Other ideas that are very similar: Fedora SilverBlue (very similar, more mature) and VanillaOS (based on Flatpak insteak of Podman/Docker, very new)

3 comments

If you install openSUSE these days during setup you have the option to set up the company as a "transactional server" with this immutable environment. I love that writing to /usr/bin fails with read-only file system. It's implemented as a read-only btrfs snapshot.
I'm sorry what these means?, can you explaine it again whit more details?
It's already well-explained in the linked article:

> OpenSUSE MicroOS has a read-only root file system, using Btrfs. Transactional updates are handled by a SUSE-specific wrapper script around the package manager zypper, transactional-update.
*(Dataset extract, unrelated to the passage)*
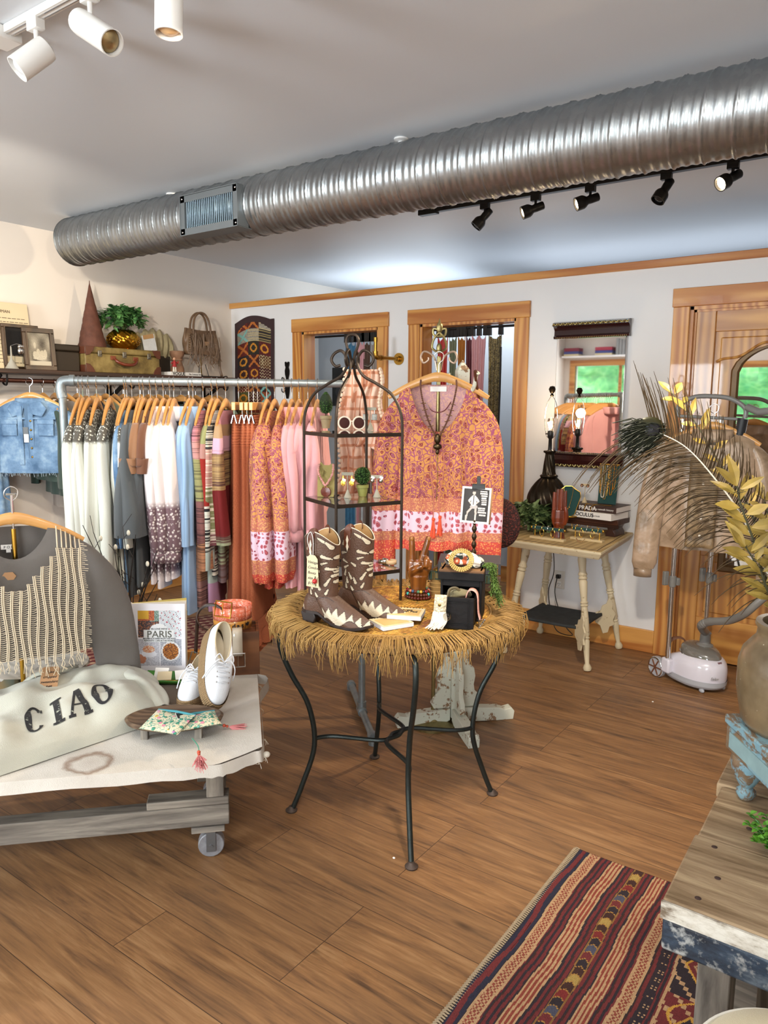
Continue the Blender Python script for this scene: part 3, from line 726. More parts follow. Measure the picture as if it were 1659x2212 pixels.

This creates a new Btrfs snapshot of the root file system and then performs an update of the system. If the installation was successful, the script marks the new snapshot as the default snapshot. On errors, the snapshot is discarded and the previous one remains as the default. A reboot activates the new snapshot.

My comment above was saying that you don't have to use MicroOS per se to get this. A regular openSUSE install supports the transactional server role that does the same thing as MicroOS.

I think in your original comment maybe there is a slightly confusing typo? Is “company“ supposed to actually be “computer” or something like that?
Don't forget Fedora CoreOS, Fedora's actual container-distro! Silverblue/Kinoite are desktop distributions.

The idea and execution is very similar to MicroOS, both on the desktop and on the server. Immutability isn't as scary as it sounds, highly recommend checking it out.

No webgui though, that has to come from another project...

A small correction: Fedora Silverblue & co is highly Flatpak based, and the VanillaOS 'package manager' is Distrobox under the hood, which is a project for running full linux distros inside podman containers intended for desktop users.